General Fonseka’s election campaign suffers a setback

The sensational statement that General Fonseka made during an interview with the Sunday Leader that Major General Shavendra Silva as the GOC of 58 Division had executed LTTTE leaders who had come forward to surrender on orders from Defence Secretary Gotabhaya Rajapaksa, has made a serious dent in his election campaign. Notwithstanding the correction he made in a rebuttal late in the day, UN Special Rapporteur on Extra-judicial, Summary and Arbitrary Executions Phillip Alston has called for Sri Lanka’s explanation triggering a public outcry.

Following this public outburst, the JVP and Mangala Samaraweera holding a brief for General Fonseka has begun attacking the Sunday Leader editor Fredericka Jansz. The pro-UNP websites too have started carrying letters critical of Jansz.

Addressing a trade union anniversary celebration on December 23, JVP’s Lal Kantha challenged the Sunday Leader editor to produce the audio tape containing the controversial interview with General Fonseka. He categorically stated that the editor had distorted what General Fonseka had said.

Another pro-UNP website said that the Sunday Leader had carried that damaging interview at the instigation of President Rajapaksa and Defence Secretary Gotabhaya Rajapaksa in a bid to ruin General Fonseka’s political career.
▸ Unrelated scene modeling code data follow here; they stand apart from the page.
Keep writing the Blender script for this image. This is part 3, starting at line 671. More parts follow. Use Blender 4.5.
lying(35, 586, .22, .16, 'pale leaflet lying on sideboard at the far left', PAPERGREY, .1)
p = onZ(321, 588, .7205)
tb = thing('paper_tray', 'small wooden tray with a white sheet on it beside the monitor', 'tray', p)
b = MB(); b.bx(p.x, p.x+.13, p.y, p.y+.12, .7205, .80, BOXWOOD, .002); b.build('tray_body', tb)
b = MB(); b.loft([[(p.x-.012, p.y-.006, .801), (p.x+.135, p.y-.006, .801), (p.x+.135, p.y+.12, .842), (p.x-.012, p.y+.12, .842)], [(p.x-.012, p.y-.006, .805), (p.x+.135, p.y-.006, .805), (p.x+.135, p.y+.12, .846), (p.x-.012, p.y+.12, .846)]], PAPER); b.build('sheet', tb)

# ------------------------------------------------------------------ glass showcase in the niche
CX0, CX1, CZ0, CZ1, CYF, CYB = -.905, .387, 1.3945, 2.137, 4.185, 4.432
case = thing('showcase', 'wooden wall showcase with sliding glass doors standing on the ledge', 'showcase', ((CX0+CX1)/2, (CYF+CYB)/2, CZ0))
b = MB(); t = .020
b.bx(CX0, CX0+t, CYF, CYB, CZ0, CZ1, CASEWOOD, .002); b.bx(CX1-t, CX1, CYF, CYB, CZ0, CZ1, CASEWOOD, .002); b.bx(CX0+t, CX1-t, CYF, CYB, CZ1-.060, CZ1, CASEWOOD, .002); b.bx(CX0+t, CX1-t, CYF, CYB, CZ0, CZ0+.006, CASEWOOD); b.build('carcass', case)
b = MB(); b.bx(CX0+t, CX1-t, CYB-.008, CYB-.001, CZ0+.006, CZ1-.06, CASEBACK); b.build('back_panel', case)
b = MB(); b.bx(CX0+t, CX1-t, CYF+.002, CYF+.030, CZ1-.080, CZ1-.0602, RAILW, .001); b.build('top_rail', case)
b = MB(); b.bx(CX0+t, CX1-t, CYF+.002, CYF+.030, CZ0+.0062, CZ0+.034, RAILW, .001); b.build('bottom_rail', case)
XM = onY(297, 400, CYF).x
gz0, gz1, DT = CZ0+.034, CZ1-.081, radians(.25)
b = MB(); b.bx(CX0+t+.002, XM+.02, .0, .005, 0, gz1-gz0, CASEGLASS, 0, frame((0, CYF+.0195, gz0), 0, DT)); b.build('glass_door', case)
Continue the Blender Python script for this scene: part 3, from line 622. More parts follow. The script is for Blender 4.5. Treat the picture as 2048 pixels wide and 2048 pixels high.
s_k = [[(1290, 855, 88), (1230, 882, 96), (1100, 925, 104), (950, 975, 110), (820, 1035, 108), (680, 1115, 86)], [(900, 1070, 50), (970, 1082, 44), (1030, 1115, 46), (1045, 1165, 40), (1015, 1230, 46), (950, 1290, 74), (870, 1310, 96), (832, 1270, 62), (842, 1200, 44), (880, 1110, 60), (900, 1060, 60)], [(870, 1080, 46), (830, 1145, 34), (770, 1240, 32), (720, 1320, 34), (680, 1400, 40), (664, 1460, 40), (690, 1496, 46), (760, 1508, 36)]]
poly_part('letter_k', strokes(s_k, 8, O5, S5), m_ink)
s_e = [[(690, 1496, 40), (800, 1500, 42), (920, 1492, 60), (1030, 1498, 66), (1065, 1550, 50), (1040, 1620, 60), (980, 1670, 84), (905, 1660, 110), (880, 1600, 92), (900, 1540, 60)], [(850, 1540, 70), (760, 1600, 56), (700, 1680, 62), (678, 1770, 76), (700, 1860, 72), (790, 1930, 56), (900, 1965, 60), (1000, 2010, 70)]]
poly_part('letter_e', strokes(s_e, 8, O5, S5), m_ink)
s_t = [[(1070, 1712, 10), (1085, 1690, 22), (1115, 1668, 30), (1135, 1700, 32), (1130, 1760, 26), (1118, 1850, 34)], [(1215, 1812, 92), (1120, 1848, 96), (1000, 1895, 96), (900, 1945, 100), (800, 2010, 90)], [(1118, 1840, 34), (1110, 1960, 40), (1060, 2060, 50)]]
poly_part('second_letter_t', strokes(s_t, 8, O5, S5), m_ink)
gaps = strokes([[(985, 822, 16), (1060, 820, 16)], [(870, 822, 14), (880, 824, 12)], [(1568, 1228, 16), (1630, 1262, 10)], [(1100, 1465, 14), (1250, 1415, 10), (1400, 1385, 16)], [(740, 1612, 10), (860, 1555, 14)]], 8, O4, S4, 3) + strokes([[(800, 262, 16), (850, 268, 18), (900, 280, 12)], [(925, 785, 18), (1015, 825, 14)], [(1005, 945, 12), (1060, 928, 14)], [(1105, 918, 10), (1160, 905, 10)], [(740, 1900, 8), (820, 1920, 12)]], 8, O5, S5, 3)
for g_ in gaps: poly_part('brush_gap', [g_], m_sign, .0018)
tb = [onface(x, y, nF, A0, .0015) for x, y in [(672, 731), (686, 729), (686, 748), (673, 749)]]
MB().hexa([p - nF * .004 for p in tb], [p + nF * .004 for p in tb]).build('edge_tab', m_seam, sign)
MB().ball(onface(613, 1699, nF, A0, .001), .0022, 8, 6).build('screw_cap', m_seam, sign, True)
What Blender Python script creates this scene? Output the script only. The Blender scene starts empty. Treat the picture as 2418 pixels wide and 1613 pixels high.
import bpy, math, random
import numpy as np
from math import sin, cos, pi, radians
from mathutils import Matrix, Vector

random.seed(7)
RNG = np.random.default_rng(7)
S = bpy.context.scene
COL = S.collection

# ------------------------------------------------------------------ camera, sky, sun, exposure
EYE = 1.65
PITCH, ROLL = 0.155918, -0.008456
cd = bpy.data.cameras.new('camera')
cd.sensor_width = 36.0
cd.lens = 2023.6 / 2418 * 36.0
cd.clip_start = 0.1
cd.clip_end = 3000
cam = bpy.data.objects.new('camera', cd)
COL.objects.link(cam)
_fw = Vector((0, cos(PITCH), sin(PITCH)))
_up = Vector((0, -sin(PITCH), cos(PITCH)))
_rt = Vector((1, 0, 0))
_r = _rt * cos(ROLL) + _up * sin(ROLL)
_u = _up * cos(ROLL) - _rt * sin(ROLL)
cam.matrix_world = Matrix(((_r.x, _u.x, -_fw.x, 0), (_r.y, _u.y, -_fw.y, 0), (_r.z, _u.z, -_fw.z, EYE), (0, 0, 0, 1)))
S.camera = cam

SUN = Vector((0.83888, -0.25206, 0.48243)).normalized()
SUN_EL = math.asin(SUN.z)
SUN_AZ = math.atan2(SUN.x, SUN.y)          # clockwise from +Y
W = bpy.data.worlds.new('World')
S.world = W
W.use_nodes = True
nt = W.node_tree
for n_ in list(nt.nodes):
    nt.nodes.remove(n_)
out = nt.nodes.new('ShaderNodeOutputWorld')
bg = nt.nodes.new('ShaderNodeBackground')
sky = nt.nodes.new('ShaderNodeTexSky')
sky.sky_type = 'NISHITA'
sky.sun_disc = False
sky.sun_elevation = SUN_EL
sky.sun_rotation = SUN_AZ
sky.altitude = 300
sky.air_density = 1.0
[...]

Readers know very well that the Sunday Leader is an anti-government newspaper quite partial to the UNP. Defence Secretary Gotabhaya Rajapaksa has filed a law suit against the Sunday Leader claiming damages for Rs.1 billion for having carried an article defamatory of him. The pro-UNP website which carried an allegation against President Rajapaksa and Gotabhaya Rajapaksa had studiously avoided making any reference to this case pending in courts.